O Governo anunciou que duas empresas vão começar a cultivar cannabis em terrenos de propriedade do Estado, e que a substância chegará às farmácias para venda ao público em meados de 2016. Diego Pieri, sociólogo e membro da organização Proderechos, confirma que o consumidor uruguaio transita cada vez mais entre o mercado legal e ilegal. "A maconha de qualidade não é acessível para 100% [das pessoas], ainda falta a implementação da venda em farmácias. Então muita gente alterna: fuma o paraguaio quando fica sem flores. Isso faz com que se perceba a diferença da experiência."

Pieri afirma que o mercado negro estagnou enquanto a maconha artesanal está ganhando mais adeptos. Um estudo da Fundação Friedrich Ebert, do Uruguai, publicado em maio 2015, mostra que 39% dos usuários de maconha já escolhem as flores do cultivo artesanal.

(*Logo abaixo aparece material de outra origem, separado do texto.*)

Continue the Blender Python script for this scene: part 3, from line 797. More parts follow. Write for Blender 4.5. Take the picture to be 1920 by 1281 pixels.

Na Associação de Estudos da Cannabis (AECU), todos os dias chegam adultos à procura de produtos para aliviar suas dores e “que saem com suas mudas", diz Laura Blanco, presidenta da organização. Também chegam estrangeiros. Por lei, apenas residentes podem consumir e cultivar maconha. Blanco também afirma que os 40 gramas mensais autorizadas por lei são excessivos e que o Governo deve fazer campanhas de prevenção e informação.

4,3 reais por grama

Os consumidores reconhecem que surgiu um "mercado cinza" que transita do autocultivo legal até alguns compradores. Assim, o grama da flor artesanal estaria sendo vendido por 80 pesos (cerca de 11 reais) nessa "zona cinzenta".

Para efeito de comparação, o prensado paraguaio seria muito mais barato, cerca de 30 pesos (menos de 4,3 reais). E quando a maconha chegar às farmácias, o preço será de menos de 4,3 reais por grama, segundo as autoridades.